* start *
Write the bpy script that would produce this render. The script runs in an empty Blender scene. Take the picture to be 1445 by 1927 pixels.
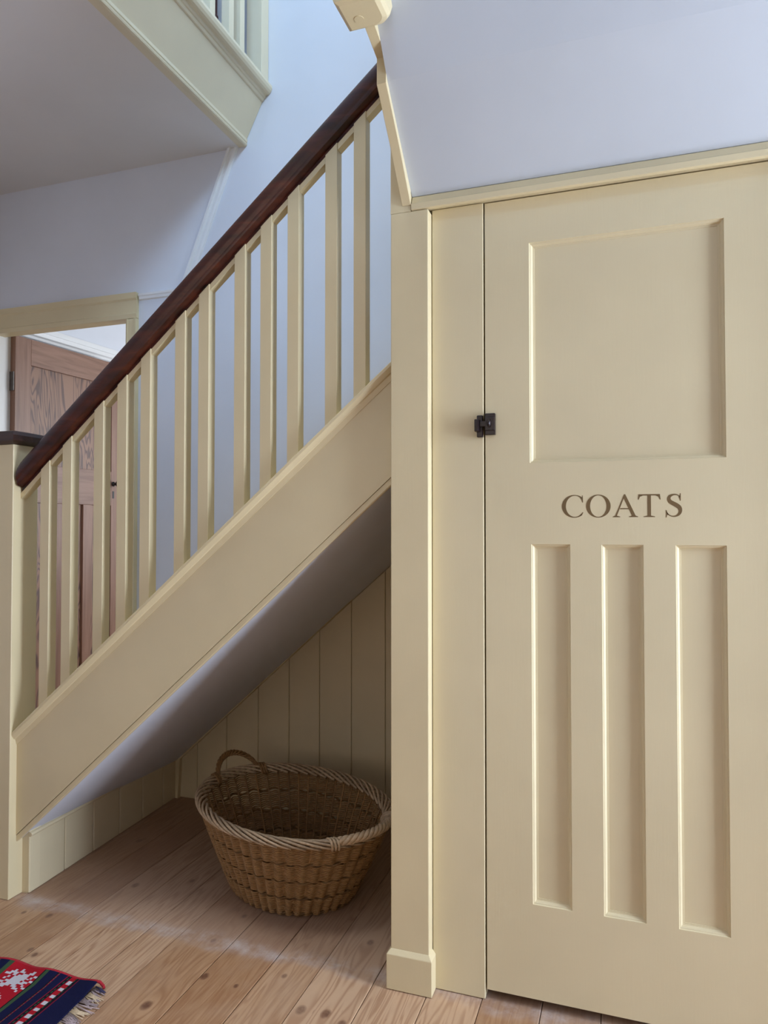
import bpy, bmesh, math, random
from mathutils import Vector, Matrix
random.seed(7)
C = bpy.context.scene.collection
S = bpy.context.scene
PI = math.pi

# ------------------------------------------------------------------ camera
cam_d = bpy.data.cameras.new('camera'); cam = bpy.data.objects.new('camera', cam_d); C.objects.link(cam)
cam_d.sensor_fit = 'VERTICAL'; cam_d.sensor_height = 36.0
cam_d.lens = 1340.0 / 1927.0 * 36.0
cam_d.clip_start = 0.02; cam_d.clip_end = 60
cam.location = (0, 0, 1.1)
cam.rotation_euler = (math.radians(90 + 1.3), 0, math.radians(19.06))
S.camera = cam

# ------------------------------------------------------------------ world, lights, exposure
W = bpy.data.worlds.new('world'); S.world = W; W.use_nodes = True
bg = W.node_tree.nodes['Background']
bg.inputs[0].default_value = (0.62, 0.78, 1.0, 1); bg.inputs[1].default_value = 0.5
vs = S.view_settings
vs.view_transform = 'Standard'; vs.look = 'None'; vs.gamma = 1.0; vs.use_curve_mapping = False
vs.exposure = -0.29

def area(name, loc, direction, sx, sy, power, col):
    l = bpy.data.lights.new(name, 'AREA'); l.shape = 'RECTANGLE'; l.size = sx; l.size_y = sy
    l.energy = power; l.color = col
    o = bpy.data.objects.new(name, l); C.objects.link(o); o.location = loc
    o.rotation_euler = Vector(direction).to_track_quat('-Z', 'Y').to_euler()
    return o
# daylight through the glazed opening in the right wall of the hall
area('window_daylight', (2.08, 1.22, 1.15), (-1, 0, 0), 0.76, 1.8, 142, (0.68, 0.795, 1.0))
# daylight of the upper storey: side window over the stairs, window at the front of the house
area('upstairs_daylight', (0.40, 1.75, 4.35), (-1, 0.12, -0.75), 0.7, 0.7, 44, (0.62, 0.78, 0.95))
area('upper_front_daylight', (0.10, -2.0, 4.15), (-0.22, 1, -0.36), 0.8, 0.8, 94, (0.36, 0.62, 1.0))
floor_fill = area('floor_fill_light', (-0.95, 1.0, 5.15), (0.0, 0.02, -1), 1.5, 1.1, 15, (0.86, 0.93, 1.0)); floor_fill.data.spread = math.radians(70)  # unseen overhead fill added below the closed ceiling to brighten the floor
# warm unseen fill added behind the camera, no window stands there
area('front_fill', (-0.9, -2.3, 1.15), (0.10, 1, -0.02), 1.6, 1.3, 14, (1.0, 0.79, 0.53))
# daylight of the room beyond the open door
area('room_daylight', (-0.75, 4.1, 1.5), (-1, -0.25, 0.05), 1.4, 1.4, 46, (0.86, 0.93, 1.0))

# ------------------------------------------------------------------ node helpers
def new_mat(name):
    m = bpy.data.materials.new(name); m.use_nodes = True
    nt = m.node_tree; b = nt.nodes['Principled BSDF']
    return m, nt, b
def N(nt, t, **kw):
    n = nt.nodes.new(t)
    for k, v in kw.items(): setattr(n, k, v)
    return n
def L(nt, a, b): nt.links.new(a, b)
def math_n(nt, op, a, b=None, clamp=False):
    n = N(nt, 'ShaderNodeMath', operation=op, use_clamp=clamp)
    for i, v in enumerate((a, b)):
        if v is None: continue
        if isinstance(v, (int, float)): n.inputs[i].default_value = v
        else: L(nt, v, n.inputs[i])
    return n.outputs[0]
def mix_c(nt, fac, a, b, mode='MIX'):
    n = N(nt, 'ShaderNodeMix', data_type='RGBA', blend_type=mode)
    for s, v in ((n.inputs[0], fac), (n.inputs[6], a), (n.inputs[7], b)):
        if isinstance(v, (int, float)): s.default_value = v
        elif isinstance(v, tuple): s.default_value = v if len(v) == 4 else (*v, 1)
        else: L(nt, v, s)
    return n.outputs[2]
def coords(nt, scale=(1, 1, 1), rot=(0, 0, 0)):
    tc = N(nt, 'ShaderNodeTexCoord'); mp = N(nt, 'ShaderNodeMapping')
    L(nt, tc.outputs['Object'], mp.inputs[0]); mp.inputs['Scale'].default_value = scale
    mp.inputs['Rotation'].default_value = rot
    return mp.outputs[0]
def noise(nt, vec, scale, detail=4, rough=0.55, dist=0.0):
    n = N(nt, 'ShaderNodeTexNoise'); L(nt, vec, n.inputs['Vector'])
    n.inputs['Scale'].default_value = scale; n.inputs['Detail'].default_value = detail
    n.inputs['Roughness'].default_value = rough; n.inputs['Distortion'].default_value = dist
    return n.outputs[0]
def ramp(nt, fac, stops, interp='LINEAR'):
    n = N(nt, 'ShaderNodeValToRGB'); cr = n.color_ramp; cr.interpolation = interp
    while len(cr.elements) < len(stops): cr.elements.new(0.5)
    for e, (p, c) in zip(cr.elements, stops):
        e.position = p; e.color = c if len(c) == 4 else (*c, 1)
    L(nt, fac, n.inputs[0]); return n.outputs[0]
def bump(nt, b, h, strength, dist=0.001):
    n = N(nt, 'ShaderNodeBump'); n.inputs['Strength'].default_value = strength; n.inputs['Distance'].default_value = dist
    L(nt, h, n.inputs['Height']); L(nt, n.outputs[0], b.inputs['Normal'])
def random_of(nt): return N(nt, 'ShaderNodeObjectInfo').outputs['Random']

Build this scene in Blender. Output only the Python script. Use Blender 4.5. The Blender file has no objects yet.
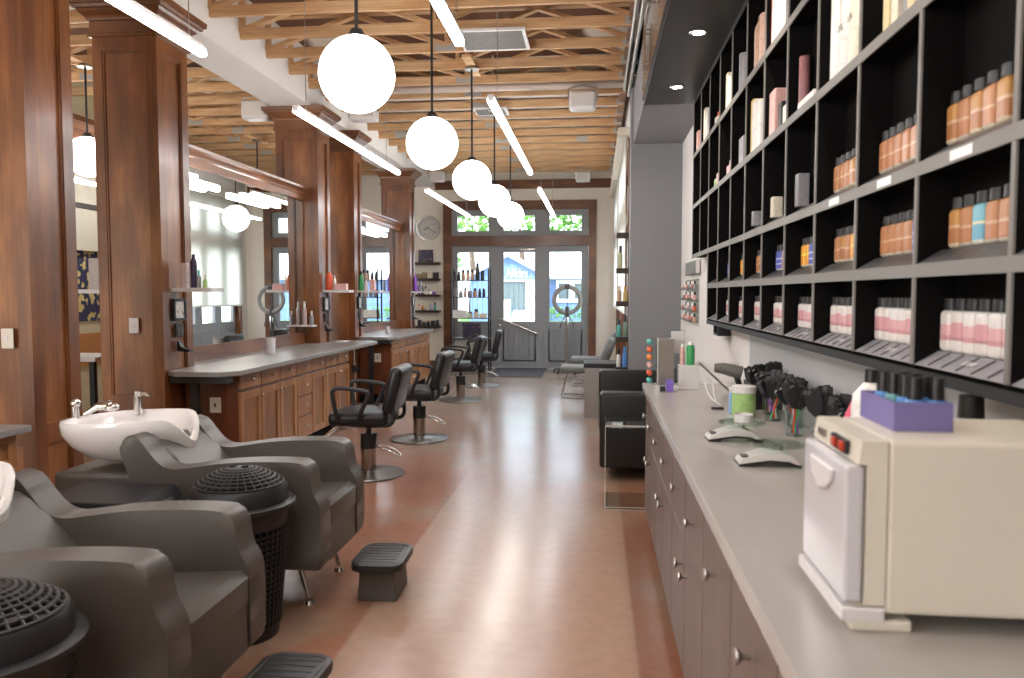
* end *
§ Exercise aim: Make an exact reproduction of the listing above, without any pictures.

§ Output for this exercise:
Write the bpy script that would produce this render. The script runs in an empty Blender scene. Take the picture to be 1445 by 1927 pixels.
import bpy, bmesh, math, random
from mathutils import Vector, Matrix
random.seed(7)
C = bpy.context.scene.collection
S = bpy.context.scene
PI = math.pi

# ------------------------------------------------------------------ camera
cam_d = bpy.data.cameras.new('camera'); cam = bpy.data.objects.new('camera', cam_d); C.objects.link(cam)
cam_d.sensor_fit = 'VERTICAL'; cam_d.sensor_height = 36.0
cam_d.lens = 1340.0 / 1927.0 * 36.0
cam_d.clip_start = 0.02; cam_d.clip_end = 60
cam.location = (0, 0, 1.1)
cam.rotation_euler = (math.radians(90 + 1.3), 0, math.radians(19.06))
S.camera = cam

# ------------------------------------------------------------------ world, lights, exposure
W = bpy.data.worlds.new('world'); S.world = W; W.use_nodes = True
bg = W.node_tree.nodes['Background']
bg.inputs[0].default_value = (0.62, 0.78, 1.0, 1); bg.inputs[1].default_value = 0.5
vs = S.view_settings
vs.view_transform = 'Standard'; vs.look = 'None'; vs.gamma = 1.0; vs.use_curve_mapping = False
vs.exposure = -0.29

def area(name, loc, direction, sx, sy, power, col):
    l = bpy.data.lights.new(name, 'AREA'); l.shape = 'RECTANGLE'; l.size = sx; l.size_y = sy
    l.energy = power; l.color = col
    o = bpy.data.objects.new(name, l); C.objects.link(o); o.location = loc
    o.rotation_euler = Vector(direction).to_track_quat('-Z', 'Y').to_euler()
    return o
# daylight through the glazed opening in the right wall of the hall
area('window_daylight', (2.08, 1.22, 1.15), (-1, 0, 0), 0.76, 1.8, 142, (0.68, 0.795, 1.0))
# daylight of the upper storey: side window over the stairs, window at the front of the house
area('upstairs_daylight', (0.40, 1.75, 4.35), (-1, 0.12, -0.75), 0.7, 0.7, 44, (0.62, 0.78, 0.95))
area('upper_front_daylight', (0.10, -2.0, 4.15), (-0.22, 1, -0.36), 0.8, 0.8, 94, (0.36, 0.62, 1.0))
floor_fill = area('floor_fill_light', (-0.95, 1.0, 5.15), (0.0, 0.02, -1), 1.5, 1.1, 15, (0.86, 0.93, 1.0)); floor_fill.data.spread = math.radians(70)  # unseen overhead fill added below the closed ceiling to brighten the floor
# warm unseen fill added behind the camera, no window stands there
area('front_fill', (-0.9, -2.3, 1.15), (0.10, 1, -0.02), 1.6, 1.3, 14, (1.0, 0.79, 0.53))
# daylight of the room beyond the open door
area('room_daylight', (-0.75, 4.1, 1.5), (-1, -0.25, 0.05), 1.4, 1.4, 46, (0.86, 0.93, 1.0))

# ------------------------------------------------------------------ node helpers
def new_mat(name):
    m = bpy.data.materials.new(name); m.use_nodes = True
    nt = m.node_tree; b = nt.nodes['Principled BSDF']
    return m, nt, b
def N(nt, t, **kw):
    n = nt.nodes.new(t)
    for k, v in kw.items(): setattr(n, k, v)
    return n
def L(nt, a, b): nt.links.new(a, b)
def math_n(nt, op, a, b=None, clamp=False):
    n = N(nt, 'ShaderNodeMath', operation=op, use_clamp=clamp)
    for i, v in enumerate((a, b)):
        if v is None: continue
        if isinstance(v, (int, float)): n.inputs[i].default_value = v
        else: L(nt, v, n.inputs[i])
    return n.outputs[0]
def mix_c(nt, fac, a, b, mode='MIX'):
    n = N(nt, 'ShaderNodeMix', data_type='RGBA', blend_type=mode)
    for s, v in ((n.inputs[0], fac), (n.inputs[6], a), (n.inputs[7], b)):
        if isinstance(v, (int, float)): s.default_value = v
        elif isinstance(v, tuple): s.default_value = v if len(v) == 4 else (*v, 1)
        else: L(nt, v, s)
    return n.outputs[2]
def coords(nt, scale=(1, 1, 1), rot=(0, 0, 0)):
    tc = N(nt, 'ShaderNodeTexCoord'); mp = N(nt, 'ShaderNodeMapping')
    L(nt, tc.outputs['Object'], mp.inputs[0]); mp.inputs['Scale'].default_value = scale
    mp.inputs['Rotation'].default_value = rot
    return mp.outputs[0]
def noise(nt, vec, scale, detail=4, rough=0.55, dist=0.0):
    n = N(nt, 'ShaderNodeTexNoise'); L(nt, vec, n.inputs['Vector'])
    n.inputs['Scale'].default_value = scale; n.inputs['Detail'].default_value = detail
    n.inputs['Roughness'].default_value = rough; n.inputs['Distortion'].default_value = dist
    return n.outputs[0]
def ramp(nt, fac, stops, interp='LINEAR'):
    n = N(nt, 'ShaderNodeValToRGB'); cr = n.color_ramp; cr.interpolation = interp
    while len(cr.elements) < len(stops): cr.elements.new(0.5)
    for e, (p, c) in zip(cr.elements, stops):
        e.position = p; e.color = c if len(c) == 4 else (*c, 1)
    L(nt, fac, n.inputs[0]); return n.outputs[0]
def bump(nt, b, h, strength, dist=0.001):
    n = N(nt, 'ShaderNodeBump'); n.inputs['Strength'].default_value = strength; n.inputs['Distance'].default_value = dist
    L(nt, h, n.inputs['Height']); L(nt, n.outputs[0], b.inputs['Normal'])
def random_of(nt): return N(nt, 'ShaderNodeObjectInfo').outputs['Random']

Build this scene in Blender. Output only the Python script. Use Blender 4.5. The Blender file has no objects yet.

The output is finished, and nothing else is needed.